To be done
Retype the data that follows line by line, exactly, and leave its pictures out.

Data
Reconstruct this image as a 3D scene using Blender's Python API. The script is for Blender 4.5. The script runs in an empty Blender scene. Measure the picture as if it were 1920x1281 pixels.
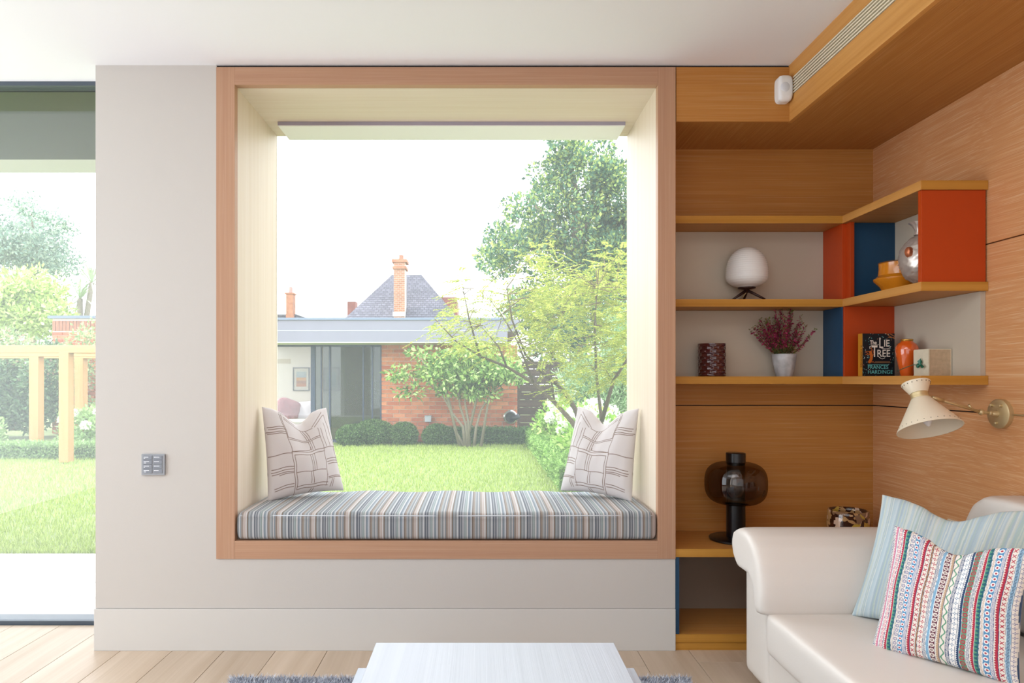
import bpy, bmesh, math, random
import numpy as np
from mathutils import Vector, Matrix, noise as mnoise
random.seed(7); RNG = np.random.default_rng(7)
S = bpy.context.scene; C = S.collection
D = 2.9157; K = 439.0; EYE = 1.157            # camera distance to the window wall, px per metre there, eye height

# ------------------------------------------------------------------ camera, sky, lights, exposure
cam = bpy.data.cameras.new('camera'); co = bpy.data.objects.new('camera', cam); C.objects.link(co)
co.location = (0, -D, EYE); co.rotation_euler = (math.pi/2, 0, 0)
cam.sensor_width = 36; cam.lens = 24; cam.shift_x = 60/1920; cam.shift_y = 71.5/1920
cam.clip_start = .05; cam.clip_end = 400; S.camera = co
S.view_settings.view_transform = 'Standard'; S.view_settings.look = 'None'
S.view_settings.exposure = 0.0; S.view_settings.gamma = 1; S.view_settings.use_curve_mapping = False
W = bpy.data.worlds.new('sky'); S.world = W; W.use_nodes = True
wn = W.node_tree.nodes; wl = W.node_tree.links; bg = wn['Background']
tc = wn.new('ShaderNodeTexCoord'); sp = wn.new('ShaderNodeSeparateXYZ'); cr = wn.new('ShaderNodeValToRGB')
wl.new(tc.outputs['Generated'], sp.inputs[0]); wl.new(sp.outputs[2], cr.inputs[0]); wl.new(cr.outputs[0], bg.inputs[0])
cr.color_ramp.elements[0].position = 0.0; cr.color_ramp.elements[0].color = (.93, .965, 1, 1)
cr.color_ramp.elements[1].position = 1.0; cr.color_ramp.elements[1].color = (.80, .90, 1, 1)
bg.inputs[1].default_value = 4.6
def sun(name, rot, energy, angle, col):
    l = bpy.data.lights.new(name, 'SUN'); l.energy = energy; l.angle = angle; l.color = col
    o = bpy.data.objects.new(name, l); C.objects.link(o); o.rotation_euler = rot
sun('sun', (math.radians(46), 0, math.radians(-90)), 4.0, math.radians(3), (1, .95, .86))
def area(name, loc, rot, sx, sy, power, col=(1, 1, 1)):
    l = bpy.data.lights.new(name, 'AREA'); l.shape = 'RECTANGLE'; l.size = sx; l.size_y = sy; l.energy = power; l.color = col
    o = bpy.data.objects.new(name, l); C.objects.link(o); o.location = loc; o.rotation_euler = rot
R = math.radians
area('fill_above', (-.4, -2.3, 2.46), (0, 0, 0), 2.2, 1.6, 30, (.87, .93, 1))  # added fill lamp below the closed ceiling, no opening above it
area('fill_rear', (-.6, -5.3, 1.3), (R(90), 0, 0), 4.5, 2.3, 38, (.82, .91, 1))  # unseen fill lamp added in front of the solid rear wall
area('fill_left', (-3.6, -1.6, 1.3), (0, R(-90), 0), 2.3, 3.2, 84, (.81, .91, 1))  # added fill for light from the left; the wall there is solid

# ------------------------------------------------------------------ helpers
def lin(c):
    if isinstance(c, str): c = tuple(int(c[i:i+2], 16) for i in (0, 2, 4))
    return tuple(((v/255)/12.92 if v/255 <= .04045 else ((v/255+.055)/1.055)**2.4) for v in c)
class NT:
    def __init__(s, name):
        s.m = bpy.data.materials.new(name); s.m.use_nodes = True; s.t = s.m.node_tree
        s.b = s.t.nodes['Principled BSDF']; s.out = s.t.nodes['Material Output']
    def n(s, typ, **kw):
        nd = s.t.nodes.new('ShaderNode'+typ)
        for k, v in kw.items(): setattr(nd, k, v)
        return nd
    def l(s, a, b): s.t.links.new(a, b)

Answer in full
Reconstruct this image as a 3D scene using Blender's Python API. The script is for Blender 4.5. The script runs in an empty Blender scene. Measure the picture as if it were 1920x1281 pixels.
import bpy, bmesh, math, random
import numpy as np
from mathutils import Vector, Matrix, noise as mnoise
random.seed(7); RNG = np.random.default_rng(7)
S = bpy.context.scene; C = S.collection
D = 2.9157; K = 439.0; EYE = 1.157            # camera distance to the window wall, px per metre there, eye height

# ------------------------------------------------------------------ camera, sky, lights, exposure
cam = bpy.data.cameras.new('camera'); co = bpy.data.objects.new('camera', cam); C.objects.link(co)
co.location = (0, -D, EYE); co.rotation_euler = (math.pi/2, 0, 0)
cam.sensor_width = 36; cam.lens = 24; cam.shift_x = 60/1920; cam.shift_y = 71.5/1920
cam.clip_start = .05; cam.clip_end = 400; S.camera = co
S.view_settings.view_transform = 'Standard'; S.view_settings.look = 'None'
S.view_settings.exposure = 0.0; S.view_settings.gamma = 1; S.view_settings.use_curve_mapping = False
W = bpy.data.worlds.new('sky'); S.world = W; W.use_nodes = True
wn = W.node_tree.nodes; wl = W.node_tree.links; bg = wn['Background']
tc = wn.new('ShaderNodeTexCoord'); sp = wn.new('ShaderNodeSeparateXYZ'); cr = wn.new('ShaderNodeValToRGB')
wl.new(tc.outputs['Generated'], sp.inputs[0]); wl.new(sp.outputs[2], cr.inputs[0]); wl.new(cr.outputs[0], bg.inputs[0])
cr.color_ramp.elements[0].position = 0.0; cr.color_ramp.elements[0].color = (.93, .965, 1, 1)
cr.color_ramp.elements[1].position = 1.0; cr.color_ramp.elements[1].color = (.80, .90, 1, 1)
bg.inputs[1].default_value = 4.6
def sun(name, rot, energy, angle, col):
    l = bpy.data.lights.new(name, 'SUN'); l.energy = energy; l.angle = angle; l.color = col
    o = bpy.data.objects.new(name, l); C.objects.link(o); o.rotation_euler = rot
sun('sun', (math.radians(46), 0, math.radians(-90)), 4.0, math.radians(3), (1, .95, .86))
def area(name, loc, rot, sx, sy, power, col=(1, 1, 1)):
    l = bpy.data.lights.new(name, 'AREA'); l.shape = 'RECTANGLE'; l.size = sx; l.size_y = sy; l.energy = power; l.color = col
    o = bpy.data.objects.new(name, l); C.objects.link(o); o.location = loc; o.rotation_euler = rot
R = math.radians
area('fill_above', (-.4, -2.3, 2.46), (0, 0, 0), 2.2, 1.6, 30, (.87, .93, 1))  # added fill lamp below the closed ceiling, no opening above it
area('fill_rear', (-.6, -5.3, 1.3), (R(90), 0, 0), 4.5, 2.3, 38, (.82, .91, 1))  # unseen fill lamp added in front of the solid rear wall
area('fill_left', (-3.6, -1.6, 1.3), (0, R(-90), 0), 2.3, 3.2, 84, (.81, .91, 1))  # added fill for light from the left; the wall there is solid

# ------------------------------------------------------------------ helpers
def lin(c):
    if isinstance(c, str): c = tuple(int(c[i:i+2], 16) for i in (0, 2, 4))
    return tuple(((v/255)/12.92 if v/255 <= .04045 else ((v/255+.055)/1.055)**2.4) for v in c)
class NT:
    def __init__(s, name):
        s.m = bpy.data.materials.new(name); s.m.use_nodes = True; s.t = s.m.node_tree
        s.b = s.t.nodes['Principled BSDF']; s.out = s.t.nodes['Material Output']
    def n(s, typ, **kw):
        nd = s.t.nodes.new('ShaderNode'+typ)
        for k, v in kw.items(): setattr(nd, k, v)
        return nd
    def l(s, a, b): s.t.links.new(a, b)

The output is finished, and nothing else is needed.